Behind the happy ending—the cultists break into actor Rick Dalton’s (Leonardo DiCaprio) house on Cielo Drive where they are brutally/hilariously killed by stuntman Cliff Booth (Brad Pitt), his pitbull Brandy, and Dalton’s flamethrower after the bros get wasted on their “last night out;” neighbor Sharon Tate (Margot Robbie) survives and invites Dalton into her house, the film ends as he walks up the driveway optimistic he’ll get some great parts in future Polanski movie, “Once upon a time…” comes up on the screen, credits roll—is a cynicism that is almost sublime in how egregious it is. Yes, Tarantino knows this is not what really happened, he leaves out all the nasty parts, not just the murders, but the shady underbelly of Hollywood itself, the rampant sexual abuse in an industry where beautiful women are as desirable as they are disposable, and so on. The movie deals with these in a purely virtual sense: it deals with them precisely in how it doesn’t deal with them—after all, it’s “Once upon a time…”

This winking dialectical switcheroo is the essence of what could be considered either infuriatingly stupid or genius about the film. There is so much to be said about the Manson case and what it means in the context of the 60s zeitgeist that Once Upon a Time in Hollywood is necessarily a missed opportunity. But on the other hand, who is Tarantino to probe the psychedelic depths of man’s depravity? Tarantino is an artful director but never a “deep” one, and the truth of the Manson cult requires depth, a depth that has not been reached by anyone on the subject, other than perhaps Captain Beefheart’s Trout Mask Replica (which preceded the murders by a couple months). Tarantino can deal with it on his level, the level of endless surfaces, on which Manson is repressed, a traumatic Real that can’t be approached directly but has to be circled, even and especially if history has to be rewritten.

The moral vindication of Hollywood occurs in a scene in which Cliff Booth, the stud stuntman and receptacle of all the macho mojo that Rick Dalton has lost, gives one of the Manson Family girls a ride back to Spahn Ranch. In the car ride, she offers him a blow job; he asks her how old she is, and when she can’t prove that she’s of the legal age, he refuses as a matter of principle. Who is fooled here? This I found to be particularly obscene, so obscene that it can’t be read as anything other than as an allusion to “all that other stuff” that got left out, the grotesque seediness of Hollywood that remains entirely virtual in Tarantino’s world, but is all too real… Tarantino wants us to imagine the “good,” “nostalgic” Hollywood (the Los Angeles of soapy pop Paul Revere & the Raiders rather than the Doors and whatnot) even though we are all aware that it is necessarily a lie. Roman Polanski did all that bad stuff, Harvey Weinstein did all that bad stuff, and Quentin Tarantino would be kidding us all were he to moralize about it. In other words, Cliff Booth actually accepts the blowjob from the girl, we all know this, but we don’t know that we know it, we cannot see this, it is too unbearable, the scene depicts the necessary fiction to protect our enjoyment, the enjoyment that Tarantino considers sacred.

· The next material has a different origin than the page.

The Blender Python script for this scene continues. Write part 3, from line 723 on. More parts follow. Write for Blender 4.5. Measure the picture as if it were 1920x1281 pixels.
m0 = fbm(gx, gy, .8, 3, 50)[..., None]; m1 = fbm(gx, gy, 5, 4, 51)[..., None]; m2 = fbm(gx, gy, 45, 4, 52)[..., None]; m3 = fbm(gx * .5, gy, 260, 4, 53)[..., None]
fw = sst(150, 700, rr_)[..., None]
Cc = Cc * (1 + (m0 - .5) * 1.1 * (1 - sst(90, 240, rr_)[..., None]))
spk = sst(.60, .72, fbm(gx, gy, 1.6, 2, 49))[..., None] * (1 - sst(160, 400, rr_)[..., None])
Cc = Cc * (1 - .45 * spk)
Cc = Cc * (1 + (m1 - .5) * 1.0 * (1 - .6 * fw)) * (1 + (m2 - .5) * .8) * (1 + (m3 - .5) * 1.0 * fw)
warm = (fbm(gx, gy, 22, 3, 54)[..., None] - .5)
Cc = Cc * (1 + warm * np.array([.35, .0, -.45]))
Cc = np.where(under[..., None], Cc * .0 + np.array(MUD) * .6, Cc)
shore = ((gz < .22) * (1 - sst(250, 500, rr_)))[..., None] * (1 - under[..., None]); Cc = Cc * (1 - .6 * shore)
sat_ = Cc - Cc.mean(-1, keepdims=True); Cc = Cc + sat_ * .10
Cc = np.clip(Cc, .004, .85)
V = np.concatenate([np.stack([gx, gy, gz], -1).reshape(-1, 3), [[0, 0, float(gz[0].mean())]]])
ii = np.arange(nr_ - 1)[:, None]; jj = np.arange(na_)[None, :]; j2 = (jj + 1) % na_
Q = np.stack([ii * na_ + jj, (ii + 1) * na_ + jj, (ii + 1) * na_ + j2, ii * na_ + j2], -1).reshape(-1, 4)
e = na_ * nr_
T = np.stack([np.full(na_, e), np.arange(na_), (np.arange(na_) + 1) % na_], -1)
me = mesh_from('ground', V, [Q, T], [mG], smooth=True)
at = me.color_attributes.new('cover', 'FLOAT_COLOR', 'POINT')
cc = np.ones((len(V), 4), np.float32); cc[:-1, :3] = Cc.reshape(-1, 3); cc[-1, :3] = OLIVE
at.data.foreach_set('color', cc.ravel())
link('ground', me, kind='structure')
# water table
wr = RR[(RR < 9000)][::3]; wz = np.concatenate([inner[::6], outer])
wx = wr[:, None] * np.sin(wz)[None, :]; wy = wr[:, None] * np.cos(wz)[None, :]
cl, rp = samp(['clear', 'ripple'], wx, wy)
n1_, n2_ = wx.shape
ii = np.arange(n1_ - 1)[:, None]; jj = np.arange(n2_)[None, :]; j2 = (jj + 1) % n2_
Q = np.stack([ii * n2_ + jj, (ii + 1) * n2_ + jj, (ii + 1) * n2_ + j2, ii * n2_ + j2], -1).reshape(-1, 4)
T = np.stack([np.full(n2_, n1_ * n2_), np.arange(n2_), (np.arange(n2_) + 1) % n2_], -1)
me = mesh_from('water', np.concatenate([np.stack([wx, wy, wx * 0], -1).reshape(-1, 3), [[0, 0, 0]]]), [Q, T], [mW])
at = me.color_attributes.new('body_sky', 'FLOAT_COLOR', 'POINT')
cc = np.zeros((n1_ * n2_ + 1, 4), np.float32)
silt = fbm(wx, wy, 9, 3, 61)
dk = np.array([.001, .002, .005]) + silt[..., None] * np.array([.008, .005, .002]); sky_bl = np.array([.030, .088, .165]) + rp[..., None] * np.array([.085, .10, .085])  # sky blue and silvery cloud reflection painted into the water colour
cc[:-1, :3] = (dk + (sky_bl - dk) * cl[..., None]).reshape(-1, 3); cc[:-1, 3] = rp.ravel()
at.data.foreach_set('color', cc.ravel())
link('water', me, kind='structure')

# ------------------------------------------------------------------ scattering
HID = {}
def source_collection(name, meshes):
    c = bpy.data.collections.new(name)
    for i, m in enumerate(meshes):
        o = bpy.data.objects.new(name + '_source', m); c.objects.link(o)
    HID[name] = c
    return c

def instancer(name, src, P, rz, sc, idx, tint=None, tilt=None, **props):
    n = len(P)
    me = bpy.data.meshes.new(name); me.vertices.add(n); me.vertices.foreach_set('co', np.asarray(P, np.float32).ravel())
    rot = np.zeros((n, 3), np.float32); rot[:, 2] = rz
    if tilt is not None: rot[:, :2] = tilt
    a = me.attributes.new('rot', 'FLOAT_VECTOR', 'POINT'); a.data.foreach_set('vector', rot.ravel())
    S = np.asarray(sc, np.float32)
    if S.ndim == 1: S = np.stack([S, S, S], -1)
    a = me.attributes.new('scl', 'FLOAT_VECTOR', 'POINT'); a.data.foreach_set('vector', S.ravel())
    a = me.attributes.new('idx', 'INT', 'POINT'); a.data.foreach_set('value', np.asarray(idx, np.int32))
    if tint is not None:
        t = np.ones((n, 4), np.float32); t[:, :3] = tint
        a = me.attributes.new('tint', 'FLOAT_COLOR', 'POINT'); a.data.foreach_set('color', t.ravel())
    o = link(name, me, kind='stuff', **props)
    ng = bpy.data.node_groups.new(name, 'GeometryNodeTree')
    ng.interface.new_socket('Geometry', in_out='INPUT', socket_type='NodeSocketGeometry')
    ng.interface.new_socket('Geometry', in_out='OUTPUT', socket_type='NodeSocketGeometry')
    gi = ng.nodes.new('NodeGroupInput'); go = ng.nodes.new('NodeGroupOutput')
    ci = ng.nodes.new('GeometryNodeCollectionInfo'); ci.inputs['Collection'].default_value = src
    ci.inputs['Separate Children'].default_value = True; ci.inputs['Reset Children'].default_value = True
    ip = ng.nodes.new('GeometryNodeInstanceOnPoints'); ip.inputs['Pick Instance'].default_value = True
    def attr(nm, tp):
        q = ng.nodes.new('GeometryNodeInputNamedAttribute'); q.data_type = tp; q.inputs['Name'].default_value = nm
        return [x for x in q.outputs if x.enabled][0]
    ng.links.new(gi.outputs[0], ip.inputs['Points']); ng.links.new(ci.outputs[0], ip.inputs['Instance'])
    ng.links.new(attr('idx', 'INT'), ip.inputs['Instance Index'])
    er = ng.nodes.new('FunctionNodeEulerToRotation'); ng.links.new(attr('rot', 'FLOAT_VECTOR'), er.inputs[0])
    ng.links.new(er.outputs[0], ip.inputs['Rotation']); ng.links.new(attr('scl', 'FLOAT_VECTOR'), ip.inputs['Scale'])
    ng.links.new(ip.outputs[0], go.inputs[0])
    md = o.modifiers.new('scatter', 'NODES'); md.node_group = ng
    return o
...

In the car before the murders are to happen, we see the Manson Family members preparing themselves for the event. They tell themselves that they have been raised on violence in movies, and now it is time for them to kill the people who taught them to kill (the people who make movies). They are then dispatched in the most slapstick manner—they cannot escape the “cunning of reason” of the cinematic gaze, the cultists were the instruments of historical/artistic Necessity, mere tools employed in the realization of something they themselves despised, no matter how well-planned things are, somehow they will find a way to go wrong, and so on. How else can we read this other than as an endearingly cynical defense of Tarantino’s own work? (Recall an old interview with Tarantino with someone scolding him for making violent movies, asking something along the lines of “why do you make such violent movies?” to which he answers with childish indignation, “Because it’s so much fun, Jan!”).

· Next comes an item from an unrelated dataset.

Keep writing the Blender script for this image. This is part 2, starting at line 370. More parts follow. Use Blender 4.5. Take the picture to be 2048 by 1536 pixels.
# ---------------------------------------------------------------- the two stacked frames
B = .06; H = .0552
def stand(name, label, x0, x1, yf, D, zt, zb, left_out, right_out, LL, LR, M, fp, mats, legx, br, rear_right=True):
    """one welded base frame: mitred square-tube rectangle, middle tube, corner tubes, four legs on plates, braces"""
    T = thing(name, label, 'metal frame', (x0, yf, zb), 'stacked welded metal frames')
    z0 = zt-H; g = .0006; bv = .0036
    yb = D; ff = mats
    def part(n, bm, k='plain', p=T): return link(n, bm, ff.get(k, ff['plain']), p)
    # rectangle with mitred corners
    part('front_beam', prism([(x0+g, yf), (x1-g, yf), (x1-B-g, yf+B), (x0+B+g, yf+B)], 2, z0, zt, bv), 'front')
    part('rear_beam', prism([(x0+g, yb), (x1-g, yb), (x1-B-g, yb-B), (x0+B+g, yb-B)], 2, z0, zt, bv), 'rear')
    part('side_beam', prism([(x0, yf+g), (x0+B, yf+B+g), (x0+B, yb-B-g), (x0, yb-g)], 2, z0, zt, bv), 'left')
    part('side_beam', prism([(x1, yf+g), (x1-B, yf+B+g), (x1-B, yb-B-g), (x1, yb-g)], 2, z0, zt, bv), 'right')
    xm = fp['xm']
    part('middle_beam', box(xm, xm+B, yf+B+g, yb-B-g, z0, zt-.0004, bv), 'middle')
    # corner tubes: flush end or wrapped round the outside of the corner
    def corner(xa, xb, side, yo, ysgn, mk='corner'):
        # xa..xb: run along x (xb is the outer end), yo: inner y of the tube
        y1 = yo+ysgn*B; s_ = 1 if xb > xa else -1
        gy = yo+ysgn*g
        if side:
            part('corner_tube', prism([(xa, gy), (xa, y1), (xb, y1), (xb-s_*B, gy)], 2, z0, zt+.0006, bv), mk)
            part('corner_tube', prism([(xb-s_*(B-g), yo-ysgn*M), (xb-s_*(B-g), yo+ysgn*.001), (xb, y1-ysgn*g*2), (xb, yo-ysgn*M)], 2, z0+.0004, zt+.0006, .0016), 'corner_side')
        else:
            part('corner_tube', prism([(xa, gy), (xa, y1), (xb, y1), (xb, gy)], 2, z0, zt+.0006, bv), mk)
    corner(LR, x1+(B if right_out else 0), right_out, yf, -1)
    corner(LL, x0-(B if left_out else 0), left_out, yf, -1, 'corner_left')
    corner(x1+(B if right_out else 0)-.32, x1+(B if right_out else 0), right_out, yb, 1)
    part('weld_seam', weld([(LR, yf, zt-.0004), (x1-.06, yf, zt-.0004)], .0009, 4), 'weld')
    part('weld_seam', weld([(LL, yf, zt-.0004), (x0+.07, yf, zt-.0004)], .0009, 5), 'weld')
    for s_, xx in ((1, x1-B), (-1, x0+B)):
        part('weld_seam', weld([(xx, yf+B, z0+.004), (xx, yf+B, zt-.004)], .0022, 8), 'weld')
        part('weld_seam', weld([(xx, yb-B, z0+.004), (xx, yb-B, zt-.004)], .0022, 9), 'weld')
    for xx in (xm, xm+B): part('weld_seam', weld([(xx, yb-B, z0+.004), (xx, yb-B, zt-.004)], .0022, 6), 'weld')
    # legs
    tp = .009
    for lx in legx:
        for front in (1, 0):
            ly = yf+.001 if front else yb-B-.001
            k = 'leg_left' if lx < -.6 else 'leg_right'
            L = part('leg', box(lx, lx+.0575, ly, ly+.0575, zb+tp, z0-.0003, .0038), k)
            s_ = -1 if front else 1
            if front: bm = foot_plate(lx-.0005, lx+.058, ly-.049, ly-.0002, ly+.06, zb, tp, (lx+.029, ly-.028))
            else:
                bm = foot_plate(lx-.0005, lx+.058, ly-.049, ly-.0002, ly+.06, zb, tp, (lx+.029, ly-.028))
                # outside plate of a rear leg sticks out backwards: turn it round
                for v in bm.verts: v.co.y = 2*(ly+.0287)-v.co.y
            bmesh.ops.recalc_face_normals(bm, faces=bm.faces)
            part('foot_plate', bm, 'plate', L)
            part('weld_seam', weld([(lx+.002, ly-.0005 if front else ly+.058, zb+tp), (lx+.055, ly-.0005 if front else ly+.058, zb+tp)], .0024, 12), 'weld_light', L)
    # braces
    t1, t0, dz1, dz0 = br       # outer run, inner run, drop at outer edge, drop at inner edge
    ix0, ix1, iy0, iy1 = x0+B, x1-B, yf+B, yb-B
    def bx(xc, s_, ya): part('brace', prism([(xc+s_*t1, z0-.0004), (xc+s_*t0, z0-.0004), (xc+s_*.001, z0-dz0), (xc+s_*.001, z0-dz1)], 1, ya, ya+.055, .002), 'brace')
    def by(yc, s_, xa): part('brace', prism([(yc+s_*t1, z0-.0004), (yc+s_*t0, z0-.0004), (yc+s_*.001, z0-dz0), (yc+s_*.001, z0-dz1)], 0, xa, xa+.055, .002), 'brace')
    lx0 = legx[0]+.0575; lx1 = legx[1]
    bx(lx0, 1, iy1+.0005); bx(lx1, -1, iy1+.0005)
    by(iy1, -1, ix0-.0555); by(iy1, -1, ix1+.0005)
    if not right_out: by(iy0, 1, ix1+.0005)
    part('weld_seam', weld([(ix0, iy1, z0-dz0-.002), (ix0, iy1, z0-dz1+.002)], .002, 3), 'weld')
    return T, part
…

The tension that builds throughout the film with the expectation of the Manson murders is suddenly dissolved with the cultists ill-fated last minute change of plans. In a footnote in Less than Nothing Zizek describes the passage from Lacan’s “dark” seminar X on anxiety to the “playful” seminar XI on the four concepts of psychoanalysis: “comparable to that of Shakespeare’s late plays, Mozart’s Magic Flute, and Wagner’s Parsifal, after the lowest point of despair (Shakespeare’s mature tragedies, Mozart’s Cosi fan tutte, Wagner’s Twilight of the Gods), the mood changes, we enter a fairy-tale space where problems are magically resolved, where the tragic deadlock dissolves into bliss…” Is this not what happens when we see Booth’s pitbull ripping Manson Family member Tex Watson’s (Austin Butler) dick off and the subsequent reconciliation of all the problems in the movie that were never really problems in the first place?

That Once Upon a Time in Hollywood has the acclaimed critical reception it does in the wake of #MeToo shows what difference the movement made: Not much at all. The show must go on, “you can even fuck the kids in private… just… make movies that aren’t just marvel bullshit.” Even Jean-Luc Godard at his most politically woke gets recuperated into Tarantino’s endlessly self-reflecting images. But no matter, maybe we aren’t Brechtian revolutionaries after all, since even Brecht himself would’ve been #MeToo’d.

At its core, Once Upon a Time in Hollywood is just a buddy comedy of the friendship Dalton and Booth have; Dalton goes to Europe to find his mojo and get his career back on track starring in spaghetti westerns, naturally bringing Booth along as his stuntman. Successful, Dalton comes back with a hot European wife, signalling the end of their close male friendship. But when they get back to LA, Dalton puts his wife to bed so he and Booth can spend one more night on the town, one more night for the boys, in spite of everything, the same promise of something like “Cum Town,” (the podcaster scene partying at the Playboy Mansion, Steve McQueen pointing out Chapo Trap House and others…) un-woke and post-woke like Tarantino, we see Dalton sitting in his pool drinking a margarita, headphones on, oblivious to the Manson Family intruders … what could he be listening to?